======== Supplied information

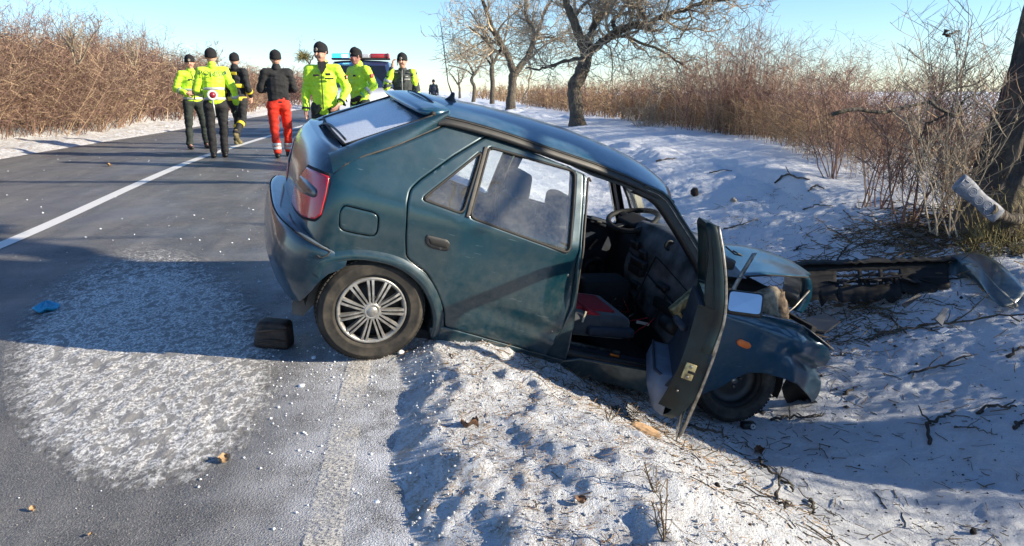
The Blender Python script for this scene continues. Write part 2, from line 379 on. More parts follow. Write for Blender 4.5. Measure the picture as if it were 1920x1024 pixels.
# made-up gritty patch standing in for a blurred disc over the road
t = NT('blur_disc_patch'); v = t.co('Object'); a = t.attr('edge')
mp = t.n('ShaderNodeMapping'); t.l(v, mp.inputs[0]); mp.inputs['Scale'].default_value = (1, .6, 1); vv_ = mp.outputs[0]
n1 = t.noise(vv_, 17, 6, .6, .25); n2 = t.noise(vv_, 75, 5, .7); n3 = t.noise(vv_, 5, 4)
rd = t.math('ABSOLUTE', t.math('SUBTRACT', n1, .5)); vein = t.mr(rd, .0, .05, 1, 0)
vein = t.math('MULTIPLY', vein, t.mr(n2, .38, .55)); blot = t.mr(t.math('ADD', t.math('MULTIPLY', n2, .5), t.math('MULTIPLY', n1, .5)), .53, .60)
f = t.math('MAXIMUM', vein, t.math('MULTIPLY', blot, .8))
col = t.mix(f, t.mix(n2, (.17, .168, .162), (.30, .295, .29)), (.82, .82, .81))
sh = t.bsdf(col, .8, 0, t.bump(t.math('ADD', n1, t.math('MULTIPLY', n2, .5)), .5, .02))
tr = t.n('ShaderNodeBsdfTransparent').outputs[0]
al = t.mr(t.math('SUBTRACT', a, t.math('MULTIPLY', t.noise(vv_, 26, 6, .7), .9)), -.50, -.20)
M_BLUR = t.done(t.mixs(al, tr, sh))
def fe(X, Y):                                                    # 1 in the middle, 0 at the rim
    r = np.hypot((X+1.39+.327*(Y-3.73))/(.168*(Y+.25)), (2110/(Y+.25)-530)/228); return 1-r
def fz(X, Y): return rz(X, Y)+.004+.014*np.clip(fe(X, Y)*3, 0, 1)*fbm(X*22, Y*14, 4, 51)
grid_sheet('blur_disc_patch', np.linspace(-3.3, -.3, 260), np.linspace(2.2, 6.9, 320), fz, M_BLUR, 'stuff', {'edge': lambda X, Y: fe(X, Y)*1.15}, keep=lambda X, Y: fe(X, Y) > -.02)
bpy.data.objects['blur_disc_patch']['label'] = 'made-up round grey and white patch standing in for a blurred disc'

def dp(g, n):
    X = .9+4.6*g.random(n); Y = 2.1+8*g.random(n)**1.3; return np.stack([X, Y, ground(X, Y)+.002], 1)
crumbs('bark_crumbs', 4200, dp, lambda g, n: .0022+.007*g.random(n)**3, simple('dark_bark_crumb', (.05, .035, .025), .9, var=.5, scale=90), 8, 'dark bark crumbs sprinkled over the shaded snow')
def bp2_(g, n):
    X = 1.5*g.random(n); Y = 1.8+3.2*g.random(n); return np.stack([X, Y, ground(X, Y)+.001], 1)
crumbs('bank_grit', 5000, bp2_, lambda g, n: .0012+.003*g.random(n)**2, simple('tan_grit', (.25, .17, .10), .9, var=.5, scale=90), 12, 'tan grit and plant bits on the ploughed snow bank')

def fp_(g, n):
    Y = 5.5+16*g.random(n)**1.3; X = -6.9+6.8*g.random(n); X = np.where(g.random(n) < .5, np.clip(g.normal(-1.2, .7, n), -6, 0), X); return np.stack([X, Y, rz(X, Y)+.002], 1)
crumbs('ice_flecks', 650, fp_, lambda g, n: .004+.010*g.random(n)**3, M_ICE, 15, 'white ice flecks lying on the farther asphalt')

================

▸ **What is expected**: Set the data above down again exactly as given, with no pictures.

▸ **Solution to the exercise**:
The Blender Python script for this scene continues. Write part 2, from line 379 on. More parts follow. Write for Blender 4.5. Measure the picture as if it were 1920x1024 pixels.
# made-up gritty patch standing in for a blurred disc over the road
t = NT('blur_disc_patch'); v = t.co('Object'); a = t.attr('edge')
mp = t.n('ShaderNodeMapping'); t.l(v, mp.inputs[0]); mp.inputs['Scale'].default_value = (1, .6, 1); vv_ = mp.outputs[0]
n1 = t.noise(vv_, 17, 6, .6, .25); n2 = t.noise(vv_, 75, 5, .7); n3 = t.noise(vv_, 5, 4)
rd = t.math('ABSOLUTE', t.math('SUBTRACT', n1, .5)); vein = t.mr(rd, .0, .05, 1, 0)
vein = t.math('MULTIPLY', vein, t.mr(n2, .38, .55)); blot = t.mr(t.math('ADD', t.math('MULTIPLY', n2, .5), t.math('MULTIPLY', n1, .5)), .53, .60)
f = t.math('MAXIMUM', vein, t.math('MULTIPLY', blot, .8))
col = t.mix(f, t.mix(n2, (.17, .168, .162), (.30, .295, .29)), (.82, .82, .81))
sh = t.bsdf(col, .8, 0, t.bump(t.math('ADD', n1, t.math('MULTIPLY', n2, .5)), .5, .02))
tr = t.n('ShaderNodeBsdfTransparent').outputs[0]
al = t.mr(t.math('SUBTRACT', a, t.math('MULTIPLY', t.noise(vv_, 26, 6, .7), .9)), -.50, -.20)
M_BLUR = t.done(t.mixs(al, tr, sh))
def fe(X, Y):                                                    # 1 in the middle, 0 at the rim
    r = np.hypot((X+1.39+.327*(Y-3.73))/(.168*(Y+.25)), (2110/(Y+.25)-530)/228); return 1-r
def fz(X, Y): return rz(X, Y)+.004+.014*np.clip(fe(X, Y)*3, 0, 1)*fbm(X*22, Y*14, 4, 51)
grid_sheet('blur_disc_patch', np.linspace(-3.3, -.3, 260), np.linspace(2.2, 6.9, 320), fz, M_BLUR, 'stuff', {'edge': lambda X, Y: fe(X, Y)*1.15}, keep=lambda X, Y: fe(X, Y) > -.02)
bpy.data.objects['blur_disc_patch']['label'] = 'made-up round grey and white patch standing in for a blurred disc'

def dp(g, n):
    X = .9+4.6*g.random(n); Y = 2.1+8*g.random(n)**1.3; return np.stack([X, Y, ground(X, Y)+.002], 1)
crumbs('bark_crumbs', 4200, dp, lambda g, n: .0022+.007*g.random(n)**3, simple('dark_bark_crumb', (.05, .035, .025), .9, var=.5, scale=90), 8, 'dark bark crumbs sprinkled over the shaded snow')
def bp2_(g, n):
    X = 1.5*g.random(n); Y = 1.8+3.2*g.random(n); return np.stack([X, Y, ground(X, Y)+.001], 1)
crumbs('bank_grit', 5000, bp2_, lambda g, n: .0012+.003*g.random(n)**2, simple('tan_grit', (.25, .17, .10), .9, var=.5, scale=90), 12, 'tan grit and plant bits on the ploughed snow bank')

def fp_(g, n):
    Y = 5.5+16*g.random(n)**1.3; X = -6.9+6.8*g.random(n); X = np.where(g.random(n) < .5, np.clip(g.normal(-1.2, .7, n), -6, 0), X); return np.stack([X, Y, rz(X, Y)+.002], 1)
crumbs('ice_flecks', 650, fp_, lambda g, n: .004+.010*g.random(n)**3, M_ICE, 15, 'white ice flecks lying on the farther asphalt')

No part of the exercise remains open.